Hypathie peinte au XIXe siècle
Dès le début du film on comprend que l’essentiel va tourner autour de deux amours contrariés, Hypathie (370-415) n’ayant d’yeux que pour la philosophie qui est alors le savoir contre la croyance. Un troisième larron vient s’infiltrer dans cette relation à trois, Cyrille 376-444) qui par un autre type de savoir, la théologie, va finalement mettre à sa botte les trois autres personnages de l’histoire. La femme étant devenue l’adversaire majeur, malgré des pouvoirs inexistants, elle sera la victime du pire châtiment (elle meurt à 45 ans).
Une autre face du film pourrait retenir l’attention : la lutte entre des classes dominantes savantes en matière de révolution de palais, et la foule populaire fanatisée par les premiers chrétiens, dans l’Alexandrie du IVe siècle.
Dans les deux cas, des clins d’œil aux problèmes modernes attirent l’attention des spectateurs d’aujourd’hui. Le clin d’œil le plus simpliste est le besoin d’inventer un amour tourmenté pour évoquer une femme bien seule dans le monde d’hommes et qui doit tout à son père qui l’a faite libre.
De ce bref tableau du film l’Agora qui va être vu par des milliers de spectateurs, j’ai envie de retenir au positif le projecteur braqué sur une époque souvent effacée des programmes d’histoire à l’école, le passage d’une religion à l’autre dans le monde romain, avec ici une héroïne grecque sortie du néant, Hypathie. Dommage que dans les plans multimédias qui souvent accompagnent un film, nous n’ayons pas eu accès à une biographie sérieuse de la dite Hypathie celle par exemple qui a servi de base au film et qui a été publiée en Italie par Adriano Petta et Antonio Colavito. Le film aura réussi son parti si nous avons une traduction de ce livre.
Dommage aussi, ce peuple réduit à une foule fanatisée, quand du côté des révolutions de palais nous avons droit à plus de subtilités. Comme si tout le film était réalisé du point de vue des « pouvoirs » alors que le pouvoir semble ailleurs du côté de l’esclave qui distribue le pain des riches à la foule affamée, le miracle qui le pousse à s’interroger sur son sort. Entre la culture qui appartient dans le théâtre aux bonnes manières des puissants, et la foule qui regarde, révoltée, derrière les grilles, n’y avait-il pas possibilité de montrer une culture dignement populaire ?
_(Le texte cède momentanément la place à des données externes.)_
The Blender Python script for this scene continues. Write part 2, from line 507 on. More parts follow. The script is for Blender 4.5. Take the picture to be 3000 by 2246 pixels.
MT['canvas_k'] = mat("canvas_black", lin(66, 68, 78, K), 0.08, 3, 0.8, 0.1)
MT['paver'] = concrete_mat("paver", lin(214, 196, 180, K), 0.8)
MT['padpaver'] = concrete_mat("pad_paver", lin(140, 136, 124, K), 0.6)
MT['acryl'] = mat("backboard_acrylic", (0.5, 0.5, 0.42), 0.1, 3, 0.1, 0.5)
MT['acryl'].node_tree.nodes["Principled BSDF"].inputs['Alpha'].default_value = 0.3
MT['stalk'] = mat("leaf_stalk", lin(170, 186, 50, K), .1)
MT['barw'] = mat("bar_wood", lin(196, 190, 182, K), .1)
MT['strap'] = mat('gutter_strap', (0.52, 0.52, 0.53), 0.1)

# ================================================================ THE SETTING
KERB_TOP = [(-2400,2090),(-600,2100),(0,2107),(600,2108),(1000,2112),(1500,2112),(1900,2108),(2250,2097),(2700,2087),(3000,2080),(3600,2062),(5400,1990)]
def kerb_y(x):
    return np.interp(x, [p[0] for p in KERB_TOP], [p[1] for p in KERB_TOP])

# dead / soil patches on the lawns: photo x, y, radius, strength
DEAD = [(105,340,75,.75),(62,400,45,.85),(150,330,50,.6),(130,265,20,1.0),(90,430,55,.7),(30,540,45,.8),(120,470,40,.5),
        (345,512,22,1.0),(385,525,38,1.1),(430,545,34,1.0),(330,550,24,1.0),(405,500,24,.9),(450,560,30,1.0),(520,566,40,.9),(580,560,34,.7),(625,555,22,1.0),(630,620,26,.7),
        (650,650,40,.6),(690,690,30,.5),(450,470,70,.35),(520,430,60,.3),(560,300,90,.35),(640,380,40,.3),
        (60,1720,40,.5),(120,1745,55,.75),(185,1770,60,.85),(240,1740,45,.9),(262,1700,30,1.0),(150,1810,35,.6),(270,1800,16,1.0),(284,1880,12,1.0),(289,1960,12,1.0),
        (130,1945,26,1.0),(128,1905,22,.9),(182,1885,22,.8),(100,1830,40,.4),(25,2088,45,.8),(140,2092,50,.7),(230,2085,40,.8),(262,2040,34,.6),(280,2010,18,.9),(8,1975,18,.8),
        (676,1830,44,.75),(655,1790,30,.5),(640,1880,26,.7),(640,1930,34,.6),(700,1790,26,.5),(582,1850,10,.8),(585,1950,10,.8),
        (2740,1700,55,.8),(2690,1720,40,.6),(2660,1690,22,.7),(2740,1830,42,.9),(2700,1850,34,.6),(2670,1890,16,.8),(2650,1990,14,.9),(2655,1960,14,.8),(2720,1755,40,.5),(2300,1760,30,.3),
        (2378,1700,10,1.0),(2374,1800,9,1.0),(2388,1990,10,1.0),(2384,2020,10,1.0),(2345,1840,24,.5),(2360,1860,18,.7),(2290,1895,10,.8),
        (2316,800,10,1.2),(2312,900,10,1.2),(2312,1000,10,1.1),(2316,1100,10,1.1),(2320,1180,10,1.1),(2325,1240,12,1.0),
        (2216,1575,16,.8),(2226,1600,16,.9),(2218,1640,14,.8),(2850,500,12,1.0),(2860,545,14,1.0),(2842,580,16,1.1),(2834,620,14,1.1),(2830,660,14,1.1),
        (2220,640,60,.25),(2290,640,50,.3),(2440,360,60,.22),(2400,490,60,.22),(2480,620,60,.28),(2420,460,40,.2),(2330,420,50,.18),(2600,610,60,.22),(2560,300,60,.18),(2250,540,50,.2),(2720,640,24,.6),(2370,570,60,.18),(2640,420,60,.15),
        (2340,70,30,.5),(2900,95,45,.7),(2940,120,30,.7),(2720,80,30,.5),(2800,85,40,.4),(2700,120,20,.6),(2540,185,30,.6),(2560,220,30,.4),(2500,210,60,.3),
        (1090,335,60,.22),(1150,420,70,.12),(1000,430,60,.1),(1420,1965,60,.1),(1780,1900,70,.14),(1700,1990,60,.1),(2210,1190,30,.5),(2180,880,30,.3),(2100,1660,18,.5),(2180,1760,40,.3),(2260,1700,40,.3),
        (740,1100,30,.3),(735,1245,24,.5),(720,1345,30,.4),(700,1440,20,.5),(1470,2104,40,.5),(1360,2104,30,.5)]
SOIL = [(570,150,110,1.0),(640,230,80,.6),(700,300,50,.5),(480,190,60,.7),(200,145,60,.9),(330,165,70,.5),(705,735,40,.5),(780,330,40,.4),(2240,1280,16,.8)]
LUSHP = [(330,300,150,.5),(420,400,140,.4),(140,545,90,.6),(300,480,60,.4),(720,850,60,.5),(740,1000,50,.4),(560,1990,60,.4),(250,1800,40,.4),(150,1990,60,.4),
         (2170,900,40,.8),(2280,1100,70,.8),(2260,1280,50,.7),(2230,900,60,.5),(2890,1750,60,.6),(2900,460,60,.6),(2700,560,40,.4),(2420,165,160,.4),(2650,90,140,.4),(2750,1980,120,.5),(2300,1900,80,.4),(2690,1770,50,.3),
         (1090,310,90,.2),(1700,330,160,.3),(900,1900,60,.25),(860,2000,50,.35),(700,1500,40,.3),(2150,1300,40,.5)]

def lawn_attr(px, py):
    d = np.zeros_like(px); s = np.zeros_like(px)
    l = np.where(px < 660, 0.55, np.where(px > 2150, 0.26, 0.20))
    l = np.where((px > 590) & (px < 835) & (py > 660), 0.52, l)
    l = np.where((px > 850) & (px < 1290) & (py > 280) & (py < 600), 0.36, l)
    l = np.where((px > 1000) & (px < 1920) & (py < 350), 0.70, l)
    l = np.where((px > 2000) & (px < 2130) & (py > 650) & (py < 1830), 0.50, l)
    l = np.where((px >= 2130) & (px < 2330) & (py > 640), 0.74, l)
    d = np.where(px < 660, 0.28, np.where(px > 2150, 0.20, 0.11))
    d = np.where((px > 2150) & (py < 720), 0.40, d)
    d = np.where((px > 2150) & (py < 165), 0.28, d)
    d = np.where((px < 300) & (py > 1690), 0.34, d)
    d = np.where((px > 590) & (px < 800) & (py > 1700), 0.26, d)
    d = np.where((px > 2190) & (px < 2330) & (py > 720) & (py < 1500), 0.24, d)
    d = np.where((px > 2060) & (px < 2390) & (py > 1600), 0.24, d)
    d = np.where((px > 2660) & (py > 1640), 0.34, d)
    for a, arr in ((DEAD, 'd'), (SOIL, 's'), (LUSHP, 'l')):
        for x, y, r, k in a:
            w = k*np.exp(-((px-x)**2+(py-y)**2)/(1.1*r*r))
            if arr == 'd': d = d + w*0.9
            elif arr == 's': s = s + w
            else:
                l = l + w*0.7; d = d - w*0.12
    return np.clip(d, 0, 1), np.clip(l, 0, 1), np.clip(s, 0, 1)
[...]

Finalement l’essentiel du film porte sur les dérives « inévitables » de la logique religieuse : les révolutions de palais qui recyclent les classes dominantes tentent, en vain, de repousser au lendemain leur mort du jour même. Le pouvoir aveugle d’une classe sociale passe petit à petit aux mains des clergés de plus en plus intolérants pour mieux alimenter l’aveuglement de leurs troupes. En face, la lumière que cherche Hypathie devient sacrilège, non par sa puissance « politique » ou « militaire » mais par sa puissance symbolique : instaurer le doute.
Dans cet univers, l’invention du jeune esclave amoureux, à la fois capable, contre toute attente des puissants, de réfléchir, et capable de devenir leur adversaire fanatique, me semble regrettable car l’amour hollywoodien vient brouiller la réflexion globale.